What Makes Clothing Body Positive?

We’re constantly hearing things about body positivity, or the notion that everyone should have a positive view of their body, regardless of societal expectations, media or culture. We all want to love our physical appearance, but very few of us actually do—89 percent of women say they want to lose weight, while studies indicate a growing dissatisfaction in physical self-approval among men, too. With this in mind, it’s not surprising that more and more people are seeking out clothing labels and retailers that emphasize self-love.

At its core, being body positive is loving yourself, accepting your self-perceived flaws and spreading principles of positivity to others. But how do you do that? One of the best ways is to wear body-positive clothing. Not only does this help you squash those oppressive, self-critical thoughts, it also contributes to a broader social movement that could have a significant, lasting impact.
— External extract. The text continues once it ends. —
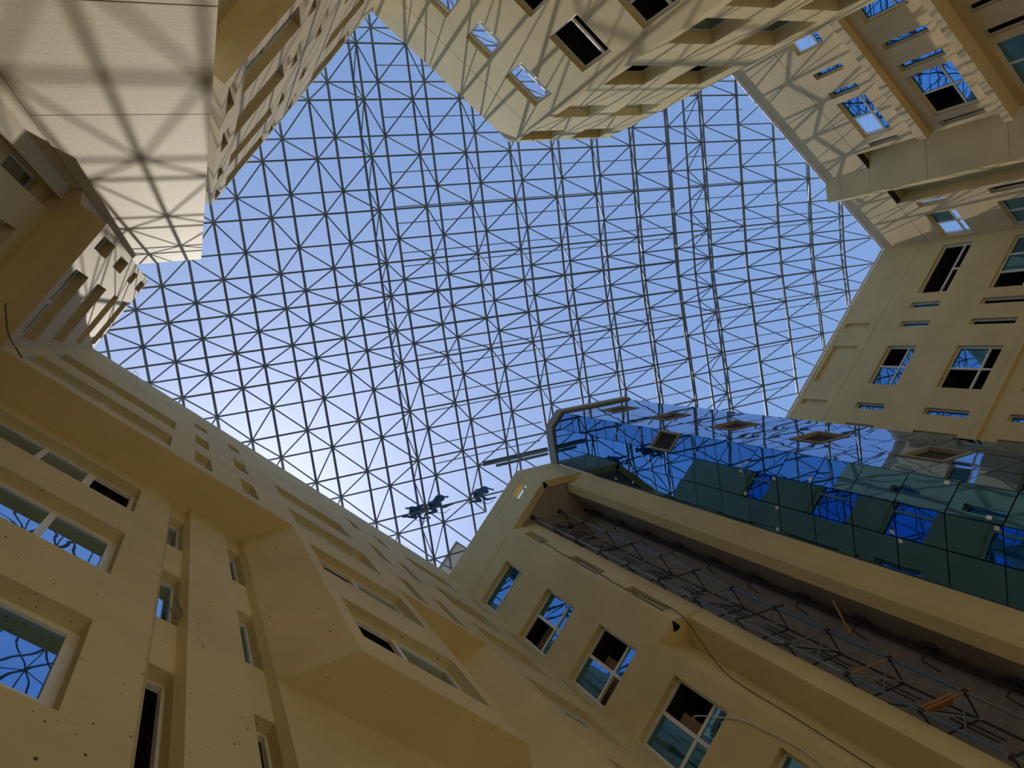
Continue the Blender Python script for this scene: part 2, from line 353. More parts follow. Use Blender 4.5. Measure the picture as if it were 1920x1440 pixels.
window(WN, -0.64, -0.92, 13.3, 15.4, 0.12, 'g', 'small pale window in the narrow recess beside the sunlit pier')
window(WN, -0.64, -0.92, 9.7, 11.8, 0.12, 'g', 'lower small window in the narrow recess beside the sunlit pier')
WWL = Wall((-3.57, YL), (-3.57, -0.62), 'y')
build_wall('wall_west_lower', WWL, G, 16.48, [(*WWL.span(0.0, 1.8), a, b, None) for a, b in ((13.4, 15.4), (9.8, 11.8))], 'ochre', 0.35, None, 'shaded ochre lower west wall at the left edge')
window(WWL, 0.0, 1.8, 13.4, 15.4, 0.22, 'og', 'dark open window in the shaded lower west wall')
window(WWL, 0.0, 1.8, 9.8, 11.8, 0.22, 'gg', 'lower window in the shaded lower west wall')

# ------------------------------------------------------------------ north-west range
XN = -2.72
WNW = Wall((XN, -4.77), (XN, -15.2), 'y')
r4 = lambda p: rows((16.87, 18.87, p), (20.5, 22.5, p), (24.68, 26.17, p))
r4t = lambda p: r4(p) + [(27.95, 29.75, p)]
facade('wall_north_west', WNW, 16.25, H, [(-5.31, -4.96, r4t('g'), 'slit window'), (-7.95, -5.59, r4t('gg'), 'long dark window'), (-8.60, -8.25, r4t('g'), 'slit window'),
      (-9.78, -9.43, r4t('g'), 'slit window'), (-13.3, -10.9, r4t('gg'), 'long dark window'), (-14.15, -13.8, r4('g'), 'slit window')],
      'sand', 'steeply seen sunlit wall with slanting openings, upper left', 'the steep sunlit upper wall', joints=(27.5,), depth=0.26)
blk('wall_north_west_end', [(XN - 0.35, -4.77), (-6.0, -4.77), (-6.0, -5.1), (XN - 0.35, -5.1)], 16.25, H, 'sand', 'narrow end face of the steep sunlit wall')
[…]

Think of it like this: When you support body-positive brands, you’re supporting a body-positive economy, media and advertising landscape well into the future.
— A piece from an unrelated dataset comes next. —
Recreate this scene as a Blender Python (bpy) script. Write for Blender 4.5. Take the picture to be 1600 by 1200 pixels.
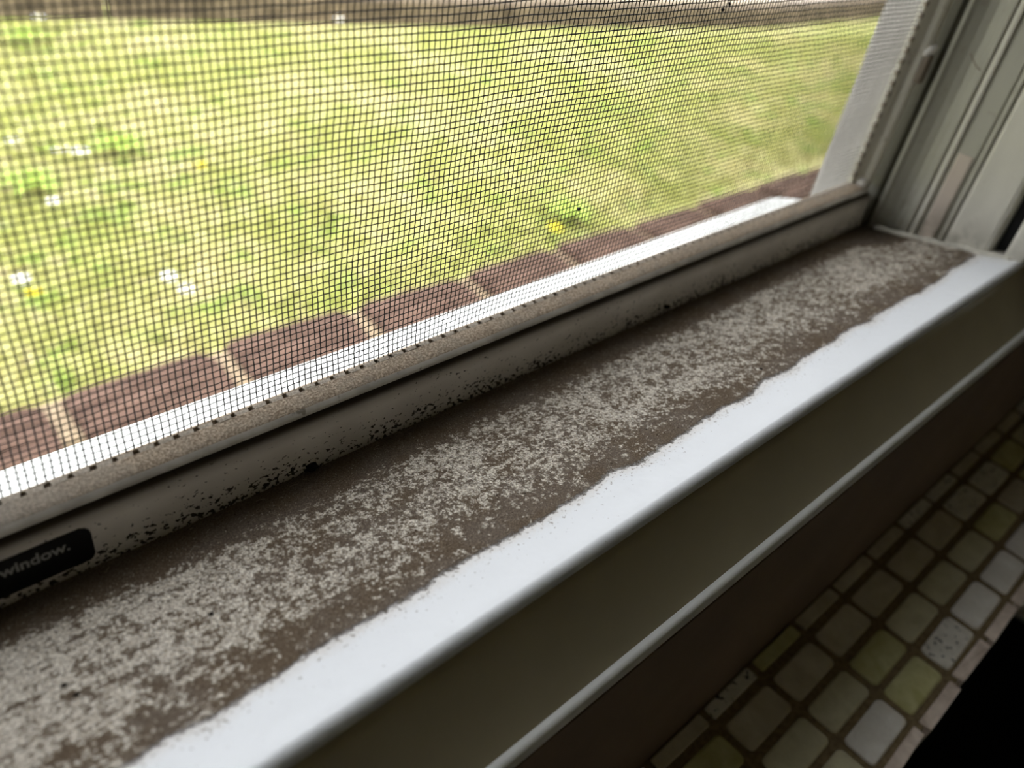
import bpy, bmesh, math, random
from mathutils import Vector, Matrix, noise

# ------------------------------------------------------------------ clear
for o in list(bpy.data.objects):
    bpy.data.objects.remove(o, do_unlink=True)
SC = bpy.context.scene
COL = SC.collection
random.seed(11)

# All measures below are millimetres seen from a point above the sill
# (x along the sill, y out of the window, z up); the point is 1.15 m above the bathroom floor.
OZ = 1.15
def V(x, y, z):
    return Vector((x / 1000.0, y / 1000.0, OZ + z / 1000.0))

# ------------------------------------------------------------------ camera
cam_d = bpy.data.cameras.new('camera')
cam = bpy.data.objects.new('camera', cam_d)
COL.objects.link(cam)
SC.camera = cam
cam.location = V(0, 0, 0)
cam.rotation_euler = (0.91481806, -0.14655064, -0.74303906)
cam_d.sensor_width = 36.0
cam_d.lens = 1281.07 / 1600.0 * 36.0
cam_d.clip_start = 0.002
cam_d.clip_end = 200
cam_d.dof.use_dof = True
cam_d.dof.focus_distance = 0.200
cam_d.dof.aperture_fstop = 11.0

# ------------------------------------------------------------------ world: bright overcast sky
w = bpy.data.worlds.new('overcast_sky')
SC.world = w
w.use_nodes = True
nt = w.node_tree
nt.nodes.clear()
wo = nt.nodes.new('ShaderNodeOutputWorld')
bg = nt.nodes.new('ShaderNodeBackground')
tc = nt.nodes.new('ShaderNodeTexCoord')
sep = nt.nodes.new('ShaderNodeSeparateXYZ')
rmp = nt.nodes.new('ShaderNodeValToRGB')
nt.links.new(tc.outputs['Generated'], sep.inputs[0])
nt.links.new(sep.outputs['Z'], rmp.inputs[0])
rmp.color_ramp.elements[0].position = 0.0
rmp.color_ramp.elements[0].color = (0.92, 0.935, 0.955, 1)
rmp.color_ramp.elements[1].position = 0.9
rmp.color_ramp.elements[1].color = (0.97, 0.985, 1.0, 1)
nt.links.new(rmp.outputs[0], bg.inputs[0])
bg.inputs[1].default_value = 4.25
nt.links.new(bg.outputs[0], wo.inputs[0])

SC.view_settings.view_transform = 'Standard'
SC.view_settings.look = 'None'
SC.view_settings.exposure = 0.0
SC.view_settings.gamma = 1.0
SC.view_settings.use_curve_mapping = False

# ------------------------------------------------------------------ helpers
def obj(name, me, mats, parent=None, smooth=False, label=None, cat=None, group=None, kind=None):
    o = bpy.data.objects.new(name, me)
    COL.objects.link(o)
    if mats is not None:
        if not isinstance(mats, (list, tuple)):
            mats = [mats]
        for m in mats:
            me.materials.append(m)
    if smooth:
        me.shade_smooth()
    if parent:
        o.parent = parent
    tag(o, label, cat, group, kind)
    return o

def tag(o, label=None, cat=None, group=None, kind=None):
    if label: o['label'] = label
    if cat: o['category'] = cat
    if group: o['group'] = group
    if kind: o['kind'] = kind
    return o

def empty(name, loc=(0, 0, 0), **k):
    o = bpy.data.objects.new(name, None)
    o.empty_display_size = 0.01
    COL.objects.link(o)
    o.location = loc
    return tag(o, **k)

def bm_mesh(bm, name):
    me = bpy.data.meshes.new(name)
    bmesh.ops.recalc_face_normals(bm, faces=bm.faces)
    bm.to_mesh(me)
    bm.free()
    return me

def data_mesh(name, vs, fs):
    me = bpy.data.meshes.new(name)
    me.from_pydata([tuple(v) for v in vs], [], fs)
    me.update()
    return me

def extrude_x(name, prof, x0, x1, n=1):
    """closed polygon prof [(y, z)..] swept along x"""
    bm = bmesh.new()
    rings = []
    for i in range(n + 1):
        x = x0 + (x1 - x0) * i / n
        rings.append([bm.verts.new(V(x, y, z)) for y, z in prof])
    k = len(prof)
    for a, b in zip(rings, rings[1:]):
        for j in range(k):
            bm.faces.new((a[j], a[(j + 1) % k], b[(j + 1) % k], b[j]))
    bm.faces.new(rings[0][::-1])
    bm.faces.new(rings[-1])
    me = bm_mesh(bm, name)
    me.shade_smooth()
    me.set_sharp_from_angle(angle=math.radians(32))
    return me

def extrude_z(name, prof, z0, z1, zf=None, lean=0.0):
    """closed polygon prof [(x, y)..] swept along z; zf(x, y) may give the bottom"""
    bm = bmesh.new()
    a = [bm.verts.new(V(x, y, zf(x, y) if zf else z0)) for x, y in prof]
    b = [bm.verts.new(V(x + lean * (z1 - z0), y, z1)) for x, y in prof]
    k = len(prof)
    for j in range(k):
        bm.faces.new((a[j], a[(j + 1) % k], b[(j + 1) % k], b[j]))
    bm.faces.new(a[::-1])
    bm.faces.new(b)
    return bm_mesh(bm, name)

def box(name, x0, x1, y0, y1, z0, z1, bev=0.0):
    bm = bmesh.new()
    bmesh.ops.create_cube(bm, size=1.0)
    for v in bm.verts:
        v.co = V(x0 if v.co.x < 0 else x1, y0 if v.co.y < 0 else y1, z0 if v.co.z < 0 else z1)
    if bev:
        bmesh.ops.bevel(bm, geom=list(bm.edges), offset=bev / 1000.0, segments=2, affect='EDGES', profile=0.5)
    return bm_mesh(bm, name)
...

Body Image And Mental Health

This is a lot more important than it may seem on the surface, since body image is very closely entwined with mental health. In fact, according to the Mental Health Foundation (MHF), reactions to a poor body self-image can trigger anxiety, self-disgust and even suicidal thoughts. Shockingly, as many as 10 percent of women have deliberately hurt themselves due to a poor body image. Interestingly, negative physical self-perception doesn’t discriminate. It affects people of all genders, races, ages and sexual identities.
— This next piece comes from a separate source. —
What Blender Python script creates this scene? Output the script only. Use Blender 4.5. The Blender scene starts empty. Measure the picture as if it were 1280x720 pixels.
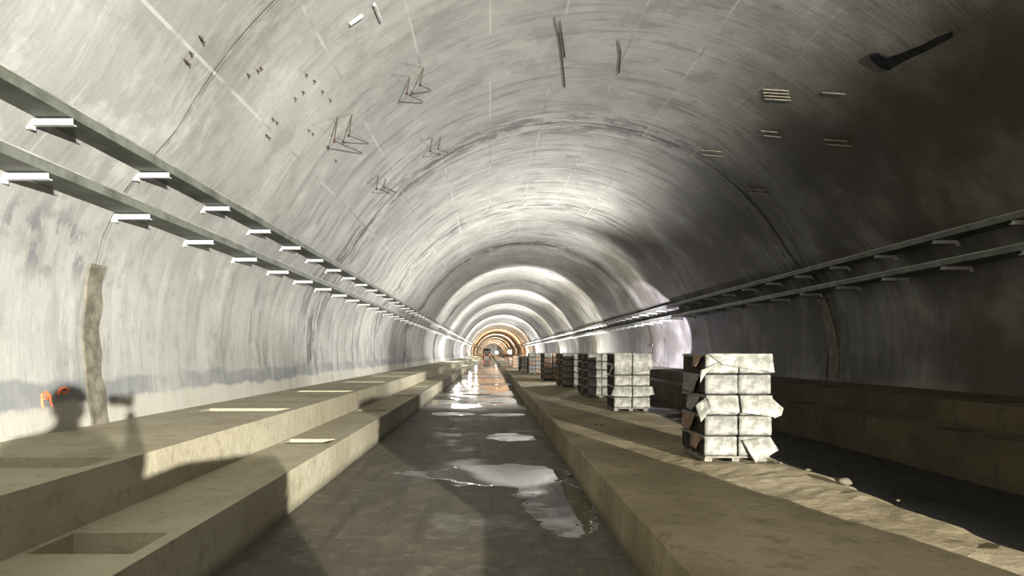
import bpy, bmesh, math, random
from mathutils import Vector, Matrix, noise
C = bpy.context.scene.collection
S = bpy.context.scene
R = math.radians
PI = math.pi
F = 830.0; VX, VY = 612.0, 441.0; CZ = 1.6      # focal length in pixels (1280 wide), vanishing point, eye height
rng = random.Random(7)

# ------------------------------------------------------------------ helpers
def link(name, bm, mats, parent=None, smooth=False, mesh=None):
    if mesh is None:
        mesh = bpy.data.meshes.new(name)
        bm.to_mesh(mesh); bm.free()
        for m in (mats if isinstance(mats, (list, tuple)) else [mats]): mesh.materials.append(m)
        if smooth:
            for p in mesh.polygons: p.use_smooth = True
    o = bpy.data.objects.new(name, mesh); C.objects.link(o)
    if parent: o.parent = parent
    return o
def tag(o, label, cat=None, group=None, kind=None):
    if label: o['label'] = label
    if cat: o['category'] = cat
    if group: o['group'] = group
    if kind: o['kind'] = kind
    return o
def empty(name, loc, label, cat, group=None, rz=0):
    o = bpy.data.objects.new(name, None); C.objects.link(o)
    o.location = loc; o.rotation_euler = (0, 0, rz); o.empty_display_size = .2
    return tag(o, label, cat, group)
def box(bm, x0, x1, y0, y1, z0, z1, mi=0):
    v = [bm.verts.new(p) for p in ((x0,y0,z0),(x1,y0,z0),(x1,y1,z0),(x0,y1,z0),(x0,y0,z1),(x1,y0,z1),(x1,y1,z1),(x0,y1,z1))]
    for f in ((3,2,1,0),(4,5,6,7),(0,1,5,4),(1,2,6,5),(2,3,7,6),(3,0,4,7)):
        fc = bm.faces.new([v[i] for i in f]); fc.material_index = mi
def tube(bm, pts, r, n=8, caps=True):
    pts = [Vector(p) for p in pts]; rings = []
    for i, p in enumerate(pts):
        d = (pts[min(i+1, len(pts)-1)] - pts[max(i-1, 0)]).normalized()
        a = d.orthogonal().normalized() if i == 0 else (pa - d*pa.dot(d)).normalized()
        pa = a; b = d.cross(a)
        rr = r[i] if isinstance(r, (list, tuple)) else r
        rings.append([bm.verts.new(p + a*rr*math.cos(2*PI*k/n) + b*rr*math.sin(2*PI*k/n)) for k in range(n)])
    for q in range(len(rings)-1):
        for k in range(n):
            bm.faces.new((rings[q][k], rings[q][(k+1) % n], rings[q+1][(k+1) % n], rings[q+1][k]))
    if caps:
        bm.faces.new(rings[0][::-1]); bm.faces.new(rings[-1])
def bevel(o, w=.01, s=2):
    m = o.modifiers.new('bevel', 'BEVEL'); m.width = w; m.segments = s; m.limit_method = 'ANGLE'
    return o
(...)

So we know that body positivity in the fashion world is one super-effective way to help combat these massive cultural issues. But what, exactly, makes clothing body positive? Let’s take a deeper dive in to find out.

Clothing Body Positive

Body Positive Brands Are Brands That…

  • Help You Feel Good About Your Body—Fundamentally, any brand or retailer can be considered body positive if it makes clothing that helps you love yourself. The idea is to step into a piece of clothing and feel wholly confident and empowered, not restricted or rejected. This means finding clothes that fit, flatter and cater to your unique sense of style. It also means feeling welcome and accepted in a retail location.
  • Don’t Airbrush or Falsely Manipulate Model Images—Airbrushing and retouching models is so passé. The problem is that it sets up unrealistic expectations, leading to an impossible (and impossibly unhealthy) bar. If not even the most beautiful models in the world are good enough without retouching, is anyone? Several of the big players in the fashion game refuse to airbrush, so it’s becoming more the norm.
  • Are Size-Inclusive—To be size-inclusive means to treat every single body differently. In the fashion world, it often means brands including the full gamut of body types—short, tall, round, thin, curvy—not only in their advertising, but also in their workforce and sizing options. It means showing models of different body types in their apparel to help widen the now-narrow definition of beauty.
  • Don’t Use ‘Vanity Sizing’—Also known as size inflation, vanity sizing is the phenomenon of brands producing physically bigger clothing at smaller sizes (for example, a vanity size 2 might be a “real” size 6). Vanity sizing is not body positive because it plays into the notion that smaller sizes are somehow better. It’s also insulting to the intelligence. We’ve been dressing ourselves our whole lives, so don’t think we don’t notice when a brand tries to trick us into flattery!
  • Include a Variety of Styles for All Figures—One of the things that forward-thinking clothing brands know in this day and age is that people with all body types like all kinds of clothing. Yes, plus-sized women rock (the heck out of) crop tops and bodycons. Yes, skinny women slay in thong bikinis and low-cut tops. Body positive clothing is clothing in all kinds of sizes, but also all kinds of styles. It knows that size and shape should not be barriers to taste or self-expression.
  • Show Women of Different Body Types—Body positive clothing isn’t exclusively plus size clothing. It’s also adaptive clothing—apparel that’s specifically designed for people with physical disabilities or the elderly—as well as clothing made for tall people, short people, skinny people, pregnant people and, yep, even models. These brands show individuals of all shapes, sizes, skin tones and abilities wearing their clothing in their advertising, on their websites and on social media.

How To Find Body Positive Clothing

Not long ago, options for plus size clothing were few and far between. Women had to go to specialty stores with limited selections, many of which catered to a specific, and very narrow, style profile. Today, there are tons of major retailers and clothing brands accommodating a wide variety of sizes, silhouettes and styles. In addition to looking out for brands that exhibit some of the aforementioned characteristics, you can find body-positive brands on social media, through body-positive bloggers and by doing a bit of research online.

Clothing Body Positive

Why It Matters

We all want to feel fabulous, sexy and properly fitted in whatever we’re wearing, but body positivity is about much more than that. It’s about shaking up the status quo so that men and women of future generations don’t struggle to meet impossible standards, which can lead to a negative overall self-image, anxiety and depression. As long as you prioritize shopping at retailers that exhibit some or all of the above body positivity principles, you can feel good about the societal impacts of what you’re wearing.